Getting through it, and by it I mean packing.
Ugh.
Packing has never, ever been something I’ve mastered. And I’m even worse at unpacking which means that I generally suck at moving, so it’s a good thing that we’re moving!
I will say that I’ve done a better job of getting rid of things this time around, as opposed to the many other hasty moves I’ve made in past where I pack things like expired coupons. If I really, truly think about it, most every move I’ve made has been hasty. Out of necessity, not choice.
Where I will land on the other side of this remains to be seen.
My big kids have landed at their dad’s house. He went out of his way to change his work schedule so as to accommodate being a full-time father to school aged children. He has stepped up more than ever, and his support and flexibility through this transition deserves to be commemorated, even in something as trivial as a blog post. He even watched Roux for me this evening so I could get to a meeting at school.
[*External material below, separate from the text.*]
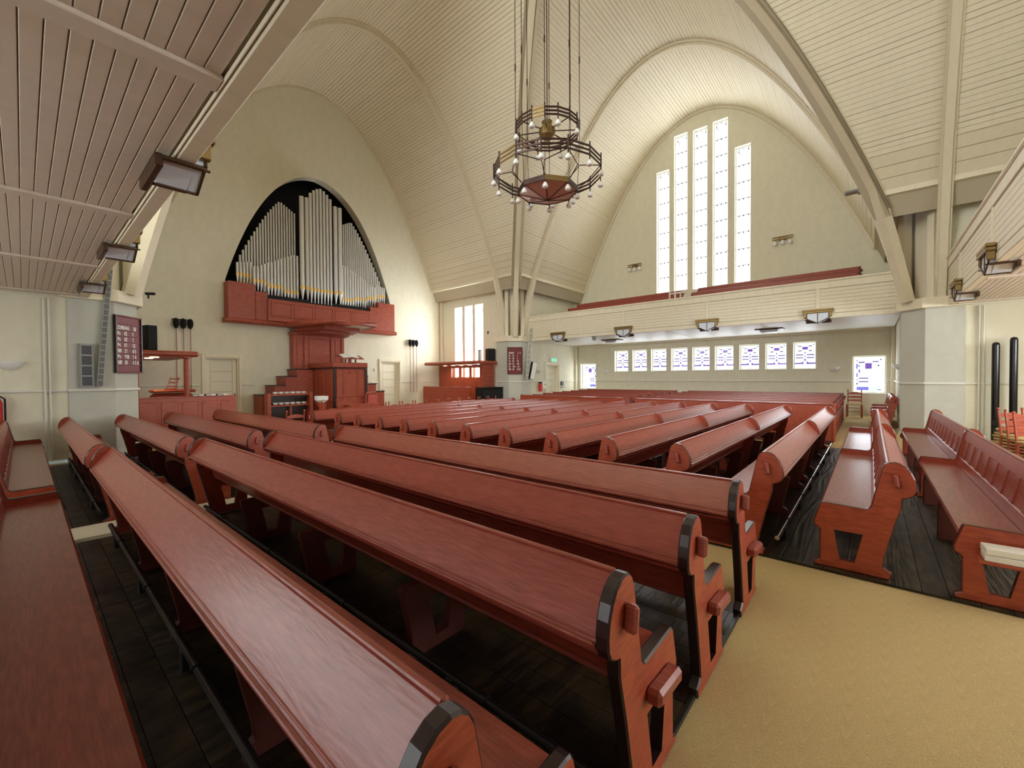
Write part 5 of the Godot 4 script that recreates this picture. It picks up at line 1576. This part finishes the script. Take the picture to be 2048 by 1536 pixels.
func text(parent: Node3D, s: String, h: float, at: Vector3, mat: Material) -> void:
	var t := TextMesh.new()
	var f := SystemFont.new(); f.font_names = PackedStringArray(["Droid Sans"]); f.font_weight = 700
	t.font = f; t.text = s; t.font_size = 32; t.pixel_size = h / 24.0; t.depth = 0.006
	t.horizontal_alignment = HORIZONTAL_ALIGNMENT_LEFT
	var o := part(parent, "lettering", t, mat, at)
	o.scale = Vector3(0.62, 1.0, 1.0)

func hymn_board(at: Vector3, turn: float, where: String, first: Array, slats: bool) -> void:
	var o := thing("hymn_board", "dark red hymn board with white letters and numbers on the %s pillar" % where, "board", at, turn)
	part(o, "panel", bev(Vector3(0, 0, 0.015), Vector3(0.66, 1.2, 0.03), 0.004), M.board)
	for s in [-1.0, 1.0]: part(o, "side_frame", bev(Vector3(s * 0.335, 0, 0.03), Vector3(0.03, 1.24, 0.06), 0.006), M.wood_edge)
	for s in [-1.0, 1.0]: part(o, "rail", bev(Vector3(0, s * 0.605, 0.028), Vector3(0.66, 0.03, 0.055), 0.006), M.board)
	for i in 8: part(o, "slot_rail", bev(Vector3(0, 0.43 - 0.125 * i, 0.036), Vector3(0.63, 0.02, 0.014), 0.003), M.board)
	var rows := [first, ["Ps", "42", "1"], ["Ps", "42", "1"], ["Ps", "81", "12"], ["NR", "21", "4 5"], ["Ps", "118", "1 4"], ["NR", "39", "4 5 8"]]
	for i in 7:
		var y := 0.355 - 0.125 * i
		if i == 0:
			text(o, rows[0][0], 0.09, Vector3(-0.29, y, 0.034), M.letter); text(o, rows[0][1], 0.09, Vector3(0.12, y, 0.034), M.letter)
		else:
			text(o, rows[i][0], 0.09, Vector3(-0.29, y, 0.034), M.letter); text(o, rows[i][1], 0.09, Vector3(-0.12, y, 0.034), M.letter); text(o, rows[i][2], 0.09, Vector3(0.09, y, 0.034), M.letter)

func build_wall_things() -> void:
	var d := 6.61 - 0.012
	hymn_board(Vector3(XC - d - 0.0, 2.36, ZC - d), PI / 4, "left", ["ZONDAG", "26"], true)
	hymn_board(Vector3(XC + d, 2.35, ZC - d), -PI / 4, "far", ["DIENST", "1 - 2"], false)
	# double pipes on the walls
	for s in [[Vector3(0.28, 0, -12.2), "left wall", 3.2, 0], [Vector3(14.5, 0, 1.92), "wall behind the right hand pillar", 3.2, 1]]:
		var o := thing("riser_pipes", "pair of pale heating pipes running up the %s" % s[1], "pipes", s[0])
		for i in 2:
			var m := Mb.new()
			var off := Vector3(0.07 * i, 0, 0) if s[3] == 0 else Vector3(0, 0, 0.07 * i)
			m.tube([off, off + Vector3(0, s[2], 0)], 0.017, 10)
			part(o, "pipe", m, M.pale)
	# pilaster on the right wall
	# loudspeaker columns
	var a := thing("column_loudspeaker", "short grey column loudspeaker with four dark grilles on the left pillar", "loudspeaker", Vector3(0.83, 1.45, -12.17), 0.25)
	part(a, "body", bev(Vector3(0, 0.44, 0.06), Vector3(0.2, 0.88, 0.11), 0.008), M.speaker)
	for i in 4: part(a, "grille", bev(Vector3(-0.01, 0.12 + 0.21 * i, 0.117), Vector3(0.15, 0.18, 0.01), 0.003), M.iron)
	var b := thing("column_loudspeaker", "very tall slim pale line loudspeaker leaning before the left pillar", "loudspeaker", Vector3(1.03, 1.45, -12.02))
	b.rotation.z = -0.075
	part(b, "body", bev(Vector3(0, 1.24, -0.05), Vector3(0.1, 2.46, 0.09), 0.008), M.speaker)
	for i in 20: part(b, "grille", bev(Vector3(0, 0.08 + 0.122 * i, -0.003), Vector3(0.075, 0.1, 0.008), 0.003), M.grille)
	for y in [0.25, 1.45]: part(b, "bracket", bev(Vector3(0, y, -0.13), Vector3(0.04, 0.04, 0.08), 0.005), M.iron)
	var c := thing("column_loudspeaker", "very tall slim pale line loudspeaker leaning at the far pillar", "loudspeaker", Vector3(15.05, 1.45, -11.98), -0.7)
	c.rotation.z = -0.09
	part(c, "body", bev(Vector3(0, 1.24, -0.05), Vector3(0.12, 2.4, 0.1), 0.008), M.cream2)
	for i in 10: part(c, "grille", bev(Vector3(0, 0.12 + 0.24 * i, 0.003), Vector3(0.09, 0.21, 0.008), 0.003), M.speaker)
	var e := thing("wall_loudspeaker", "white slanting flat loudspeaker with a black edge beside the far pillar", "loudspeaker", Vector3(15.35, 1.5, -11.95), -0.5)
	e.rotation.z = -0.2
	part(e, "body", bev(Vector3(0, 0.4, -0.05), Vector3(0.26, 0.82, 0.1), 0.01), M.velvet)
	part(e, "white_front", bev(Vector3(0.03, 0.4, 0.005), Vector3(0.2, 0.8, 0.02), 0.005), M.white)
	# small black cameras on the capitals
	for s in [[Vector3(1.95, 3.5, -12.9), 0.9, "left"], [Vector3(13.5, 3.5, -12.95), 2.2, "far"]]:
		var o := thing("spot_camera", "small black camera standing on the capital of the %s pillar" % s[2], "camera", s[0], s[1])
		part(o, "stand", bev(Vector3(0, 0.04, 0), Vector3(0.03, 0.09, 0.03), 0.004), M.black)
		part(o, "body", bev(Vector3(0, 0.11, 0.04), Vector3(0.06, 0.06, 0.2), 0.012), M.black)
	# fire extinguisher at the left edge
	var x := thing("fire_extinguisher", "red fire extinguisher hanging on the left wall at the picture's edge", "extinguisher", Vector3(-0.33, 0.75, -12.12))
	var xm := Mb.new(); xm.lathe([[0.0, 0.0], [0.08, 0.0], [0.085, 0.03], [0.085, 0.42], [0.06, 0.5], [0.03, 0.54], [0.0, 0.54]], Vector3.ZERO, 16)
	part(x, "cylinder", xm, M.red)
	part(x, "valve", bev(Vector3(0, 0.58, 0), Vector3(0.05, 0.09, 0.05), 0.008), M.black)
	var hs := Mb.new(); hs.tube([Vector3(0.02, 0.58, 0.02), Vector3(0.11, 0.5, 0.02), Vector3(0.11, 0.1, 0.02)], 0.014, 8)
	part(x, "hose", hs, M.black)
	# fire hose reel and small boxes by the far door
	var far := func(u: float, y: float) -> Vector3: return Vector3(u, y, -12.26)
	var h := thing("extinguisher", "red fire extinguisher on the wall left of the far exit door", "extinguisher", far.call(16.32, 0.9))
	var hm := Mb.new(); hm.lathe([[0.0, 0.0], [0.085, 0.0], [0.09, 0.05], [0.09, 0.3], [0.05, 0.38], [0.0, 0.4]], Vector3(0, 0, 0.11), 14)
	part(h, "cylinder", hm, M.red)
	part(h, "valve", bev(Vector3(0, 0.42, 0.1), Vector3(0.05, 0.06, 0.2), 0.008), M.black)
	var w := thing("wall_box", "small white fuse box on the wall left of the far exit door", "box", far.call(16.65, 1.2))
	part(w, "case", bev(Vector3(0, 0, 0.05), Vector3(0.26, 0.36, 0.1), 0.012), M.white)
	part(w, "switch", bev(Vector3(0.06, 0.02, 0.105), Vector3(0.04, 0.06, 0.02), 0.005), M.black)
	var p := thing("pay_terminal", "small dark intercom with a shelf on the wall right of the far exit door", "intercom", far.call(18.3, 1.2))
	part(p, "case", bev(Vector3(0, 0.06, 0.04), Vector3(0.2, 0.22, 0.08), 0.012), M.iron)
	part(p, "shelf", bev(Vector3(0, -0.13, 0.06), Vector3(0.26, 0.02, 0.12), 0.005), M.iron)
	# two tall dark tubes on the right
	for i in 2:
		var t := thing("tall_tube", "tall glossy black roll standing against the wall at the right edge, %s of two" % ["left", "right"][i], "roll", Vector3(14.3, 0.0, 2.15 + 0.265 * i))
		var m := Mb.new(); m.lathe([[0.0, 0.0], [0.062, 0.0], [0.064, 0.02], [0.064, 2.26 + 0.1 * i], [0.05, 2.31 + 0.1 * i], [0.0, 2.33 + 0.1 * i]], Vector3.ZERO, 16)
		part(t, "roll", m, M.black_gloss)
	var st := thing("music_stand", "low black rack bar before the tall rolls at the right edge", "rack", Vector3(13.9, 0, 2.2), 0.4)
	for y in [0.44, 0.56]: part(st, "bar", bev(Vector3(0.1 - y * 0.1, y, 0), Vector3(0.5, 0.03, 0.03), 0.006), M.black)
	for u in [-0.2, 0.25]: part(st, "post", bev(Vector3(u, 0.29, 0), Vector3(0.03, 0.58, 0.03), 0.006), M.black)
	# grey lamp on the rib by the right pillar
	var g := thing("spotlight", "grey flat spotlight clamped to the rib above the right hand pillar", "spotlight", Vector3(14.98, 6.65, -0.25), -PI / 2)
	part(g, "head", bev(Vector3(-0.12, 0, 0.0), Vector3(0.42, 0.07, 0.26), 0.025), M.speaker)
	part(g, "clamp", bev(Vector3(0.1, 0.0, -0.08), Vector3(0.16, 0.1, 0.16), 0.015), M.speaker)
	part(g, "lower_head", bev(Vector3(0.12, -0.06, 0.02), Vector3(0.34, 0.05, 0.22), 0.018), M.speaker)
	# strips of carpet between the two lengths of pews are the floor itself; white switch by the right hand door
	var s := thing("thermostat", "small white thermostat on the organ wall by the right hand door", "thermostat", Vector3(10.63, 1.98, -17.45))
	part(s, "case", bev(Vector3(0, 0, 0.02), Vector3(0.08, 0.13, 0.04), 0.008), M.white)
The last time my big kids and I were separated like this was when Babe and I first moved to Portland. Ultimately, I would spend 88 days away from them, and what I remember most about that time is the missing of them. Like I just wasn’t all there, a part of me absent from everything.
I don’t expect to be away from them nearly as long during this upheaval, but the fact that I can’t say with any certainty when I’ll next be able to spend the night with them is the kind of despair only understood by another mother separated from her children.
How, how, could I have let this happen?
I think of a million ways in which I could have possibly prevented this, and then I think of million ways in which I will definitely grow from this. In which they will grow from this. We all will grow from this. And I can’t speak for everyone, but I most certainly want to continue becoming a better version of myself.
This is me looking on the bright side.